Copy nothing but the text: reproduce each line of the listing exactly and leave the pictures out.

__Information provided__
--- --- ---

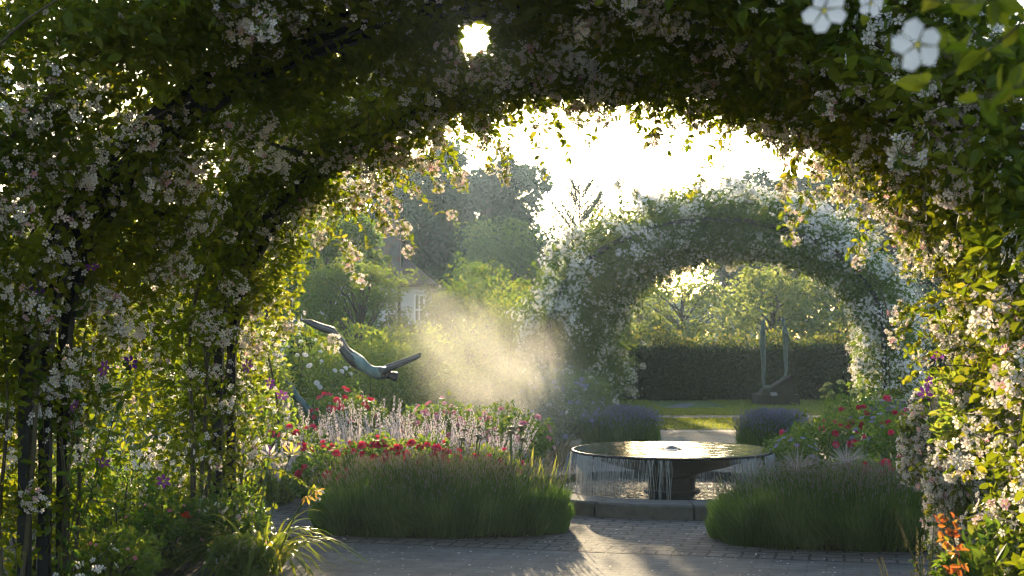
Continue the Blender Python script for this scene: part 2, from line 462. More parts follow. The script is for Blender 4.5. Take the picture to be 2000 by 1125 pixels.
def tube(mb, path, rad, sides=5, mi=0, tint=.5, cap=True):
    P = np.asarray(path, float); n = len(P)
    rad = np.broadcast_to(np.asarray(rad, float), (n,))
    T = unit(np.gradient(P, axis=0))
    ref = np.array((.13, .21, .97)) if abs(T[0][2]) < .9 else np.array((.97, .2, .1))
    X = unit(np.cross(T, ref)); Y = np.cross(T, X)
    an = np.arange(sides) * 2 * math.pi / sides
    V = P[:, None, :] + rad[:, None, None] * (np.cos(an)[None, :, None] * X[:, None, :] + np.sin(an)[None, :, None] * Y[:, None, :])
    i = np.arange(n - 1)[:, None] * sides; j = np.arange(sides)[None]
    j2 = (j + 1) % sides
    F = np.stack([i + j, i + j2, i + sides + j2, i + sides + j], -1).reshape(-1, 4)
    FF = [F]
    if cap:
        FF.append(np.array([list(range(sides))[::-1], [(n - 1) * sides + q for q in range(sides)]]))
    mb.add(V.reshape(-1, 3), FF, mi, tint)

def rods(mb, A, B, ra, rb, mi=0, tint=None, bow=0.0):
    """many thin three-sided stems at once, from A to B"""
    A, B = np.asarray(A, float), np.asarray(B, float); n = len(A)
    if n == 0: return
    mid = (A + B) / 2 + bow * np.stack([rng.normal(size=n), rng.normal(size=n), np.zeros(n)], 1) * np.linalg.norm(B - A, axis=1, keepdims=True)
    T = unit(B - A); X = unit(np.cross(T, (.31, .83, .47))); Y = np.cross(T, X)
    rings = []
    for P, r in ((A, ra), (mid, (ra + rb) / 2), (B, rb)):
        for k in range(3):
            a = k * 2.0944
            rings.append(P + r * (math.cos(a) * X + math.sin(a) * Y))
    V = np.stack(rings, 1)
    f = np.array([(q * 3 + k, q * 3 + (k + 1) % 3, q * 3 + 3 + (k + 1) % 3, q * 3 + 3 + k) for q in range(2) for k in range(3)])
    F = (f[None] + (np.arange(n) * 9)[:, None, None]).reshape(-1, 4)
    if tint is None: tint = rng.random(n)
    mb.add(V.reshape(-1, 3), F, mi, np.repeat(tint, 9))

def box(mb, c, d, rz=0.0, mi=0):
    x, y, z = np.array(d) / 2
    V = np.array([(sx * x, sy * y, sz * z) for sz in (-1, 1) for sx, sy in ((-1, -1), (1, -1), (1, 1), (-1, 1))], float)
    if rz:
        cz, sz_ = math.cos(rz), math.sin(rz)
        V = np.stack([V[:, 0] * cz - V[:, 1] * sz_, V[:, 0] * sz_ + V[:, 1] * cz, V[:, 2]], 1)
    F = np.array([(3, 2, 1, 0), (4, 5, 6, 7), (0, 1, 5, 4), (1, 2, 6, 5), (2, 3, 7, 6), (3, 0, 4, 7)])
    mb.add(V + np.asarray(c, float), F, mi)

def bar(mb, a, b, w, h=None, mi=0):
    """a square bar from a to b"""
    a, b = np.asarray(a, float), np.asarray(b, float); h = h or w
    t = unit(b - a); ref = np.array((0, 0, 1.)) if abs(t[2]) < .95 else np.array((1., 0, 0))
    x = unit(np.cross(t, ref)) * w / 2; y = unit(np.cross(np.cross(t, ref), t)) * h / 2
    V = [p + sx * x + sy * y for p in (a, b) for sx, sy in ((-1, -1), (1, -1), (1, 1), (-1, 1))]
    F = np.array([(3, 2, 1, 0), (4, 5, 6, 7), (0, 1, 5, 4), (1, 2, 6, 5), (2, 3, 7, 6), (3, 0, 4, 7)])
    mb.add(V, F, mi)

def lathe(mb, prof, n=64, mi=0, c=(0, 0, 0)):
    pr = np.asarray(prof, float); m = len(pr)
    an = np.arange(n) * 2 * math.pi / n
    V = np.stack([pr[:, 0][:, None] * np.cos(an), pr[:, 0][:, None] * np.sin(an), np.repeat(pr[:, 1][:, None], n, 1)], -1).reshape(-1, 3)
    i = np.arange(m - 1)[:, None] * n; j = np.arange(n)[None]; j2 = (j + 1) % n
    F = np.stack([i + j, i + j2, i + n + j2, i + n + j], -1).reshape(-1, 4)
    mb.add(V + np.asarray(c, float), F, mi)

def vnoise(P, scale, seed=0.0):
    Q = np.asarray(P, float) / scale + seed * 17.31
    i = np.floor(Q); f = Q - i; f = f * f * (3 - 2 * f)
    out = np.zeros(len(Q))
    for dx in (0, 1):
        for dy in (0, 1):
            for dz in (0, 1):
                h = np.sin((i[:, 0] + dx) * 127.1 + (i[:, 1] + dy) * 311.7 + (i[:, 2] + dz) * 74.7) * 43758.5453
                h = h - np.floor(h)
                out += h * np.where(dx, f[:, 0], 1 - f[:, 0]) * np.where(dy, f[:, 1], 1 - f[:, 1]) * np.where(dz, f[:, 2], 1 - f[:, 2])
    return out

def sheet(name, pts, z, mat, label=None):
    n = len(pts)
    mb = MB(); mb.add([(x, y, z) for x, y in pts], np.array([list(range(n))]))
    return tag(mb.build(name, mat), kind='structure')

# ------------------------------------------------------------------ ground, paths, lawn
AXD = np.array((.242, .970, 0.0)); AXP = np.array((.970, -.242, 0.0))
C1 = np.array((.39, 8.68, 0.0))           # middle of the near arch's far hoop
C2 = np.array((2.88, 20.3, 0.0))          # middle of the far arch's near hoop
FC = np.array((1.415, 12.5, 0.0))         # the fountain
g = MB(); N = 8
g.add([(-150, -20, 0), (150, -20, 0), (150, 200, 0), (-150, 200, 0)], np.array([(0, 1, 2, 3)]))
tag(g.build('ground', 'soil'), kind='structure')
def strip(s0, s1, t0, t1):                # a quad along the garden's axis, from the near arch
    return [tuple((C1 + s * AXP + t * AXD)[:2]) for s, t in ((s0, t0), (s1, t0), (s1, t1), (s0, t1))]
sheet('gravel_path', strip(-2.25, 2.2, -12, .75), .004, 'paver_path')
sheet('path_edging', strip(-2.2, 2.4, .75, .90), .006, 'edging')
sheet('brick_path', strip(-3.6, 3.6, .90, 8.6), .004, 'brick_path')
sheet('garden_path', [(-1.0, 17.6), (9.5, 17.6), (9.5, 20.0), (-1.0, 20.0)], .009, 'gravel_pale')
sheet('stone_path', [(-1.0, 20.0), (9.5, 20.0), (9.5, 20.55), (-1.0, 20.55)], .012, 'paving_stone')
sheet('lawn', [(-30, 20.55), (30, 20.55), (30, 60), (-30, 60)], .014, 'lawn')
sheet('stepping_path', [(1.0, 23.15), (12, 23.15), (12, 23.75), (1.0, 23.75)], .02, 'paving_stone')
sheet('side_path', [(2.72, 25.7), (3.14, 25.7), (3.62, 27.6), (3.30, 27.6)], .02, 'gravel')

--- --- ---

__Written reply__
Continue the Blender Python script for this scene: part 2, from line 462. More parts follow. The script is for Blender 4.5. Take the picture to be 2000 by 1125 pixels.
def tube(mb, path, rad, sides=5, mi=0, tint=.5, cap=True):
    P = np.asarray(path, float); n = len(P)
    rad = np.broadcast_to(np.asarray(rad, float), (n,))
    T = unit(np.gradient(P, axis=0))
    ref = np.array((.13, .21, .97)) if abs(T[0][2]) < .9 else np.array((.97, .2, .1))
    X = unit(np.cross(T, ref)); Y = np.cross(T, X)
    an = np.arange(sides) * 2 * math.pi / sides
    V = P[:, None, :] + rad[:, None, None] * (np.cos(an)[None, :, None] * X[:, None, :] + np.sin(an)[None, :, None] * Y[:, None, :])
    i = np.arange(n - 1)[:, None] * sides; j = np.arange(sides)[None]
    j2 = (j + 1) % sides
    F = np.stack([i + j, i + j2, i + sides + j2, i + sides + j], -1).reshape(-1, 4)
    FF = [F]
    if cap:
        FF.append(np.array([list(range(sides))[::-1], [(n - 1) * sides + q for q in range(sides)]]))
    mb.add(V.reshape(-1, 3), FF, mi, tint)

def rods(mb, A, B, ra, rb, mi=0, tint=None, bow=0.0):
    """many thin three-sided stems at once, from A to B"""
    A, B = np.asarray(A, float), np.asarray(B, float); n = len(A)
    if n == 0: return
    mid = (A + B) / 2 + bow * np.stack([rng.normal(size=n), rng.normal(size=n), np.zeros(n)], 1) * np.linalg.norm(B - A, axis=1, keepdims=True)
    T = unit(B - A); X = unit(np.cross(T, (.31, .83, .47))); Y = np.cross(T, X)
    rings = []
    for P, r in ((A, ra), (mid, (ra + rb) / 2), (B, rb)):
        for k in range(3):
            a = k * 2.0944
            rings.append(P + r * (math.cos(a) * X + math.sin(a) * Y))
    V = np.stack(rings, 1)
    f = np.array([(q * 3 + k, q * 3 + (k + 1) % 3, q * 3 + 3 + (k + 1) % 3, q * 3 + 3 + k) for q in range(2) for k in range(3)])
    F = (f[None] + (np.arange(n) * 9)[:, None, None]).reshape(-1, 4)
    if tint is None: tint = rng.random(n)
    mb.add(V.reshape(-1, 3), F, mi, np.repeat(tint, 9))

def box(mb, c, d, rz=0.0, mi=0):
    x, y, z = np.array(d) / 2
    V = np.array([(sx * x, sy * y, sz * z) for sz in (-1, 1) for sx, sy in ((-1, -1), (1, -1), (1, 1), (-1, 1))], float)
    if rz:
        cz, sz_ = math.cos(rz), math.sin(rz)
        V = np.stack([V[:, 0] * cz - V[:, 1] * sz_, V[:, 0] * sz_ + V[:, 1] * cz, V[:, 2]], 1)
    F = np.array([(3, 2, 1, 0), (4, 5, 6, 7), (0, 1, 5, 4), (1, 2, 6, 5), (2, 3, 7, 6), (3, 0, 4, 7)])
    mb.add(V + np.asarray(c, float), F, mi)

def bar(mb, a, b, w, h=None, mi=0):
    """a square bar from a to b"""
    a, b = np.asarray(a, float), np.asarray(b, float); h = h or w
    t = unit(b - a); ref = np.array((0, 0, 1.)) if abs(t[2]) < .95 else np.array((1., 0, 0))
    x = unit(np.cross(t, ref)) * w / 2; y = unit(np.cross(np.cross(t, ref), t)) * h / 2
    V = [p + sx * x + sy * y for p in (a, b) for sx, sy in ((-1, -1), (1, -1), (1, 1), (-1, 1))]
    F = np.array([(3, 2, 1, 0), (4, 5, 6, 7), (0, 1, 5, 4), (1, 2, 6, 5), (2, 3, 7, 6), (3, 0, 4, 7)])
    mb.add(V, F, mi)

def lathe(mb, prof, n=64, mi=0, c=(0, 0, 0)):
    pr = np.asarray(prof, float); m = len(pr)
    an = np.arange(n) * 2 * math.pi / n
    V = np.stack([pr[:, 0][:, None] * np.cos(an), pr[:, 0][:, None] * np.sin(an), np.repeat(pr[:, 1][:, None], n, 1)], -1).reshape(-1, 3)
    i = np.arange(m - 1)[:, None] * n; j = np.arange(n)[None]; j2 = (j + 1) % n
    F = np.stack([i + j, i + j2, i + n + j2, i + n + j], -1).reshape(-1, 4)
    mb.add(V + np.asarray(c, float), F, mi)

def vnoise(P, scale, seed=0.0):
    Q = np.asarray(P, float) / scale + seed * 17.31
    i = np.floor(Q); f = Q - i; f = f * f * (3 - 2 * f)
    out = np.zeros(len(Q))
    for dx in (0, 1):
        for dy in (0, 1):
            for dz in (0, 1):
                h = np.sin((i[:, 0] + dx) * 127.1 + (i[:, 1] + dy) * 311.7 + (i[:, 2] + dz) * 74.7) * 43758.5453
                h = h - np.floor(h)
                out += h * np.where(dx, f[:, 0], 1 - f[:, 0]) * np.where(dy, f[:, 1], 1 - f[:, 1]) * np.where(dz, f[:, 2], 1 - f[:, 2])
    return out

def sheet(name, pts, z, mat, label=None):
    n = len(pts)
    mb = MB(); mb.add([(x, y, z) for x, y in pts], np.array([list(range(n))]))
    return tag(mb.build(name, mat), kind='structure')

# ------------------------------------------------------------------ ground, paths, lawn
AXD = np.array((.242, .970, 0.0)); AXP = np.array((.970, -.242, 0.0))
C1 = np.array((.39, 8.68, 0.0))           # middle of the near arch's far hoop
C2 = np.array((2.88, 20.3, 0.0))          # middle of the far arch's near hoop
FC = np.array((1.415, 12.5, 0.0))         # the fountain
g = MB(); N = 8
g.add([(-150, -20, 0), (150, -20, 0), (150, 200, 0), (-150, 200, 0)], np.array([(0, 1, 2, 3)]))
tag(g.build('ground', 'soil'), kind='structure')
def strip(s0, s1, t0, t1):                # a quad along the garden's axis, from the near arch
    return [tuple((C1 + s * AXP + t * AXD)[:2]) for s, t in ((s0, t0), (s1, t0), (s1, t1), (s0, t1))]
sheet('gravel_path', strip(-2.25, 2.2, -12, .75), .004, 'paver_path')
sheet('path_edging', strip(-2.2, 2.4, .75, .90), .006, 'edging')
sheet('brick_path', strip(-3.6, 3.6, .90, 8.6), .004, 'brick_path')
sheet('garden_path', [(-1.0, 17.6), (9.5, 17.6), (9.5, 20.0), (-1.0, 20.0)], .009, 'gravel_pale')
sheet('stone_path', [(-1.0, 20.0), (9.5, 20.0), (9.5, 20.55), (-1.0, 20.55)], .012, 'paving_stone')
sheet('lawn', [(-30, 20.55), (30, 20.55), (30, 60), (-30, 60)], .014, 'lawn')
sheet('stepping_path', [(1.0, 23.15), (12, 23.15), (12, 23.75), (1.0, 23.75)], .02, 'paving_stone')
sheet('side_path', [(2.72, 25.7), (3.14, 25.7), (3.62, 27.6), (3.30, 27.6)], .02, 'gravel')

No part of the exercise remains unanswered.